The Midnight Library
Pages
288
Year
2020
Difficulty
Easy
Themes
regret, choices, mental health, parallel lives, hope
At the stroke of midnight, Nora Seed finds herself in a library between life and death. Every book contains a different version of her life, each branching from a different choice she made or did not make. With her old school librarian as guide, Nora begins to explore these alternate existences: one where she became a glaciologist, another where she was an Olympic swimmer, another where she stayed with her fiance. Each life teaches her something about regret, possibility, and what actually matters.
Why Start Here
The Midnight Library is Haig’s most successful novel and his most emotionally direct. It takes the speculative premise that drives all his fiction, what if the rules of ordinary life were different, and uses it to explore something universal: the weight of unlived lives and unchosen paths. The result is a novel that functions both as a page-turning thought experiment and as a compassionate meditation on depression, anxiety, and the struggle to find meaning.
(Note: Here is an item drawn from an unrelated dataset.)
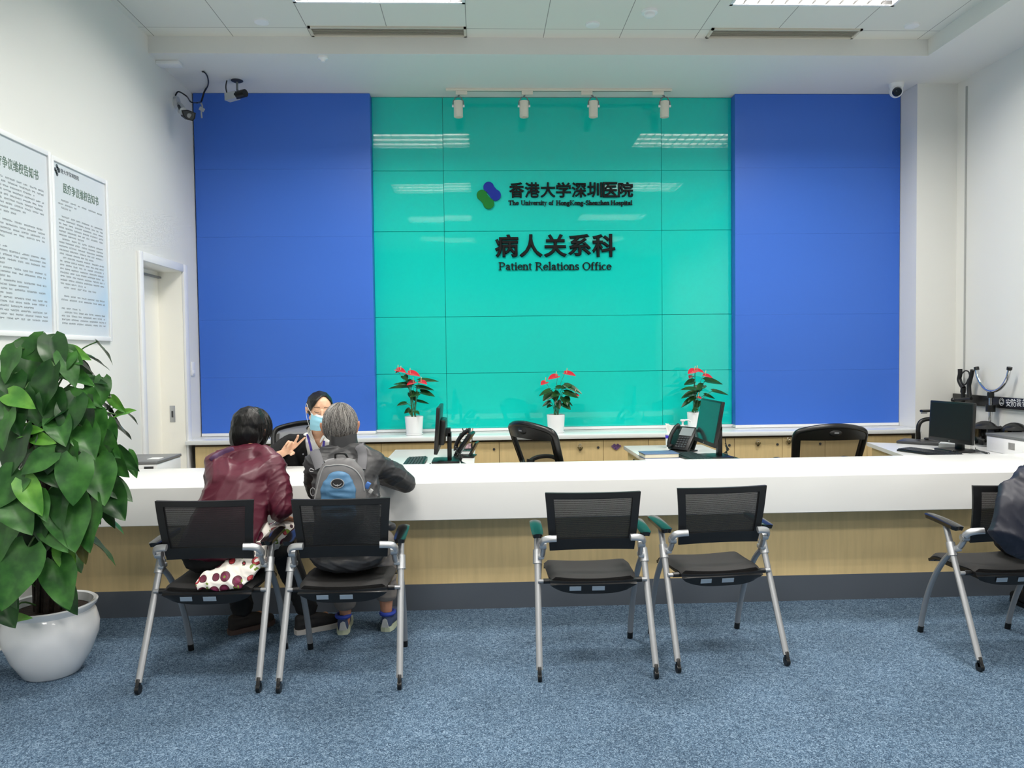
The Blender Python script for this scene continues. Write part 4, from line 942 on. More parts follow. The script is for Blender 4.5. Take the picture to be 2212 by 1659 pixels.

Haig’s gift is making serious emotional territory feel accessible and even fun. The short chapters and high-concept premise pull you through the book at speed, while the underlying questions linger long after you finish. It is the ideal introduction because it represents everything Haig does best in a single, compact package.
What to Expect
A 288-page novel with short chapters, an accessible style, and a premise that keeps you turning pages. The tone balances philosophical reflection with genuine warmth and occasional humor. Winner of the Goodreads Choice Award for Fiction 2020. First in a loosely connected series, with a sequel (The Life Impossible) set in the same universe.